04/03/2020

This coming Sunday, the 8th of March, is International Women’s Day. This year, Oxford is marking the 50th anniversary of the first Women’s Liberation Conference, which was held at our very own Ruskin college back in 1970. Oxford’s International Women’s Festival, currently running at venues across the city, showcases the diversity of women’s experience both in Oxford, and across the world.

Oxford, and the UK, has come a long way since then. To name just a few recent local successes, Oxfordshire Breastfeeding Support has won 115 thousand pounds of funding, which will allow it to expand its services, supporting more new mums. Other services, like the Oxford Baby Bank and Motherkind, are starting up. The Oxford Sexual Abuse and Rape Crisis Centre recently commemorated forty years of helping local women escape and deal with abuse and rape.

But while we have come far in terms of gender equality since 1970, there is still nonetheless a long way to go. Women still only make up 202 out of the 650 Members of Parliament- although after the last election, the Labour Party actually has more female than male MPs.

We also need to look at the conditions facing many women in our city. The Women’s Budget Group recently indicated how a very high proportion of women are priced out of renting and buying a home in Oxford- a problem, of course, also faced by many men, albeit to a lesser extent given their generally higher incomes and more stable employment. More extended use of the Oxford Living Wage will help – but we also desperately need an Oxford housing allowance for our NHS workers, given current pressures on recruitment, and far more genuinely affordable and social housing.

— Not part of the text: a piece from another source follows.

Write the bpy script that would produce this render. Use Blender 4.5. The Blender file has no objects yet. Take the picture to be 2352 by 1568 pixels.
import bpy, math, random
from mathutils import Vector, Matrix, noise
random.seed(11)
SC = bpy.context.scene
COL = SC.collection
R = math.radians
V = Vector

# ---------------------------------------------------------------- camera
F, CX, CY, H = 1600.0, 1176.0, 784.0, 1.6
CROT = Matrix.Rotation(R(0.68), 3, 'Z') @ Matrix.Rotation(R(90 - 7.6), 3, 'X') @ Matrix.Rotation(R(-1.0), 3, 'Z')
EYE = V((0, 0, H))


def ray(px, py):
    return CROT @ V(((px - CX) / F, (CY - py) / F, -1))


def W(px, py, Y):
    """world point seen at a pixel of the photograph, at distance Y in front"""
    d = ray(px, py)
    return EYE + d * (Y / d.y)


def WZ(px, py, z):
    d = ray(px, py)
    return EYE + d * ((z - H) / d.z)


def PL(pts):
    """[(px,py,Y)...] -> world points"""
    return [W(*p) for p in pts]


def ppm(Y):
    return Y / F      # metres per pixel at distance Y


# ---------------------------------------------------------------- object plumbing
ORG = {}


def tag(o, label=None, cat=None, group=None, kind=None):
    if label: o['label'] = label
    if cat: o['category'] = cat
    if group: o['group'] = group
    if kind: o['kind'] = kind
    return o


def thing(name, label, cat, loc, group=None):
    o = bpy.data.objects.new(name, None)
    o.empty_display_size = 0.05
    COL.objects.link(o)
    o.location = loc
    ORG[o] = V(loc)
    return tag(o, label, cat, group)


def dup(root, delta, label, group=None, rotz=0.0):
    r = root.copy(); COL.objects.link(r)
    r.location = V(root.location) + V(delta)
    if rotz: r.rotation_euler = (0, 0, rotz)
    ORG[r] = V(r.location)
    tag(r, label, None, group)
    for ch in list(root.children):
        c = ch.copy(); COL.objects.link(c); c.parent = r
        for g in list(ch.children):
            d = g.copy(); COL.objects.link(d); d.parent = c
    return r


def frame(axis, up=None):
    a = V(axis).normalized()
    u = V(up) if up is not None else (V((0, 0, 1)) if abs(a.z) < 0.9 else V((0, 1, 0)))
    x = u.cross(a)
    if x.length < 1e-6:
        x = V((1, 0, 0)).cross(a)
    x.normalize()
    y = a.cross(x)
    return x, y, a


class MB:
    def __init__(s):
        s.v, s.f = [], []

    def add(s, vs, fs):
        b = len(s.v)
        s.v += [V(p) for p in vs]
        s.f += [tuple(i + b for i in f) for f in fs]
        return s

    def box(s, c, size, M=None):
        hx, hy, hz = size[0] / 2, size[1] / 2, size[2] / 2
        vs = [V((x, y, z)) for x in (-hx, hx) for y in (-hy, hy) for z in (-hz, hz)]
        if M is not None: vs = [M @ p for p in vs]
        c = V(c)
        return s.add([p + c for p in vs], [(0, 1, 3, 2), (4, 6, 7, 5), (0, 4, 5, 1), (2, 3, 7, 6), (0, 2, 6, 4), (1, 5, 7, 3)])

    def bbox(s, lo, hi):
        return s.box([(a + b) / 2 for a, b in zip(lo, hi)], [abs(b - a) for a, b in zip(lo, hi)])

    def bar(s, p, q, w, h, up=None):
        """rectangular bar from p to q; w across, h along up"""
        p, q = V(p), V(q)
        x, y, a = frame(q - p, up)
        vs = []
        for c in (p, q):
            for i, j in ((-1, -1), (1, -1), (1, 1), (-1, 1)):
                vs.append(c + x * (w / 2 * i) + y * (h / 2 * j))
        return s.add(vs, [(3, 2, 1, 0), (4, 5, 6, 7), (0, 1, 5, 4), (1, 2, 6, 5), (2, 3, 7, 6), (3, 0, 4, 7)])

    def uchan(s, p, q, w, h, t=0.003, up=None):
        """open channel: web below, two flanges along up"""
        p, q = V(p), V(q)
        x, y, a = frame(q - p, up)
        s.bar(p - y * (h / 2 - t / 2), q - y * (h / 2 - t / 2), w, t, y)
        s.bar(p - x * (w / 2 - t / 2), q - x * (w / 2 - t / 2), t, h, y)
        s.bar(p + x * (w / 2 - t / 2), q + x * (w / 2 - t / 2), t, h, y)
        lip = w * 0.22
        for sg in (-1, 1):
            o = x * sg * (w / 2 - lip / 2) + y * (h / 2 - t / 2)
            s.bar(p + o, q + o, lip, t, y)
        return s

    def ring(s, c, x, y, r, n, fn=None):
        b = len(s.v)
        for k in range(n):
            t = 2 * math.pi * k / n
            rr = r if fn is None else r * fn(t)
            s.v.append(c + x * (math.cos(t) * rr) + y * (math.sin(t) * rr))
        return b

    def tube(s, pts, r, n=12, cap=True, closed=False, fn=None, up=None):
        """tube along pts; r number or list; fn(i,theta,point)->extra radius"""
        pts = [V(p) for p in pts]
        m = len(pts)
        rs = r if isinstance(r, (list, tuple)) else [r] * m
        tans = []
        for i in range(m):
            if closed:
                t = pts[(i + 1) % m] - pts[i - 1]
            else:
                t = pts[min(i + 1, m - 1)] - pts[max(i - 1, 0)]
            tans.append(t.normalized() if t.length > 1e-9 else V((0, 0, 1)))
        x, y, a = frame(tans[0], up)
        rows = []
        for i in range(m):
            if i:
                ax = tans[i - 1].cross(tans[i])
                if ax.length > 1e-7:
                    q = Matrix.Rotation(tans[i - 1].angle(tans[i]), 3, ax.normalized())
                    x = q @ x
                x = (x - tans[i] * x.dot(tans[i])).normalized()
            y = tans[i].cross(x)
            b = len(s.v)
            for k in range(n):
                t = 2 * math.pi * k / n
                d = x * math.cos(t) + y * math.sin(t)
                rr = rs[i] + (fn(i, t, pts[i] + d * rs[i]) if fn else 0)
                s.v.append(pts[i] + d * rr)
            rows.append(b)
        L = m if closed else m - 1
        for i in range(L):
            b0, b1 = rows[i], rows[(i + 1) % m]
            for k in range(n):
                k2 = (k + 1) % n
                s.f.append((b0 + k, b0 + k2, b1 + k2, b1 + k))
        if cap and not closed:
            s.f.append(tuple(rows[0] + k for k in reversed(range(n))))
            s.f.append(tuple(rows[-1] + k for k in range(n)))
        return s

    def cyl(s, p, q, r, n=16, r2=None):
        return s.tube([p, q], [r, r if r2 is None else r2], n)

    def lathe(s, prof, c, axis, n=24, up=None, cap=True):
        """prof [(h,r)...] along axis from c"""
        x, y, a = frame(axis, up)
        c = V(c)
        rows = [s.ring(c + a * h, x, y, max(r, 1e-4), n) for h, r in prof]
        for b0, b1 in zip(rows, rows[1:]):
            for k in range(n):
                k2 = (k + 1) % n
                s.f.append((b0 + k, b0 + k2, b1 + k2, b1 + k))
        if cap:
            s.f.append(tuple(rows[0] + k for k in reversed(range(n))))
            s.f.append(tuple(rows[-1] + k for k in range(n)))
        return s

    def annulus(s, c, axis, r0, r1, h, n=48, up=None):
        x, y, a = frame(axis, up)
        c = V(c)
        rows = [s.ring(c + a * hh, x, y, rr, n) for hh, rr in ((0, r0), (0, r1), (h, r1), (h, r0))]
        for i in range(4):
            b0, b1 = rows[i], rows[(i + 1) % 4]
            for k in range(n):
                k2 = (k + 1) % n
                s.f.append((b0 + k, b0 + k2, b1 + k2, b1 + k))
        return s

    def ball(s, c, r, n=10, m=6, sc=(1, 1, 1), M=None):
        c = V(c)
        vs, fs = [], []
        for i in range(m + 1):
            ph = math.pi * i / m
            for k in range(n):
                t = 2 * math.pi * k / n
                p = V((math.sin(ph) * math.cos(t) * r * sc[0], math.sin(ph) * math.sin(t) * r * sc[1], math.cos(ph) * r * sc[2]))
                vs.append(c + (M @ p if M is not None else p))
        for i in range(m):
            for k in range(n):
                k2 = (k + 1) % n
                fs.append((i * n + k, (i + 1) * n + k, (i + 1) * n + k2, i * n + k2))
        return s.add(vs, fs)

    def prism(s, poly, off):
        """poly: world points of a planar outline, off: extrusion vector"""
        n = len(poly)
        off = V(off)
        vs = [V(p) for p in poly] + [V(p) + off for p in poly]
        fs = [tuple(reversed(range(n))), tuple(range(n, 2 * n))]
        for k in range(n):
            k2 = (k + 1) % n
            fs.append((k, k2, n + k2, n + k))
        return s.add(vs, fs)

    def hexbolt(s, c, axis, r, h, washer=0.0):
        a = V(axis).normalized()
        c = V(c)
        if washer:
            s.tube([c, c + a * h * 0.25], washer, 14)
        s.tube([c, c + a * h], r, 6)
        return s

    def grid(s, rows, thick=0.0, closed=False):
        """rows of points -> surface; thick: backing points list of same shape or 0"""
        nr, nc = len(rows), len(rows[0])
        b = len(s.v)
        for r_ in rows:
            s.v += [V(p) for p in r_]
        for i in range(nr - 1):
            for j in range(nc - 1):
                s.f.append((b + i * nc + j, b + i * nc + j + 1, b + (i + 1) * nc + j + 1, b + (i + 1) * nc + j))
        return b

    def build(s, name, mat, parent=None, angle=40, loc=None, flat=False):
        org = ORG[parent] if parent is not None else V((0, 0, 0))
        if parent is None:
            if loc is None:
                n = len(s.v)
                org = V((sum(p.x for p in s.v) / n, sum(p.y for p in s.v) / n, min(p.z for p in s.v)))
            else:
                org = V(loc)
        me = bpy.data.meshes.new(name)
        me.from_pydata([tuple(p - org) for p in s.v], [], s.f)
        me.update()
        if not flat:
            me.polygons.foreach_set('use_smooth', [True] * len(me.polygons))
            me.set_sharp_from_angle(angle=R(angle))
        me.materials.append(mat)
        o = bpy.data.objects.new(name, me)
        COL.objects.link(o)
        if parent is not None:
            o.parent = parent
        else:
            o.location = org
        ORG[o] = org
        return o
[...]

As many readers will be aware, those working within the University and Colleges have recently been under the spotlight. The Universities and Colleges Union has taken industrial action on pensions and working conditions, including equal pay- where much more needs to be done. And that is even aside from the challenges of very expensive local childcare.

This Sunday, as part of the Women’s Festival, it is the Oxford ‘reclaim the night’ march. While it is a brilliant initiative, it is disappointing that it is still the case that women do not always feel safe on our streets and our public transport.

Nationally, women’s services are drastically underfunded. We need more central government funding to ensure women’s shelters can be kept open, and we need protections for workers in place to secure better working conditions for women. Internationally, there is much to be done, and it is crucial that where we can, we as a nation support women in crisis, and disproportionately impacted by crisis, across the world.

I will continue to push for women’s equality through my work in parliament, and I am sure people across the city will continue to fight for women’s rights. But we must all continue to celebrate how far we have come, and the women around us, too.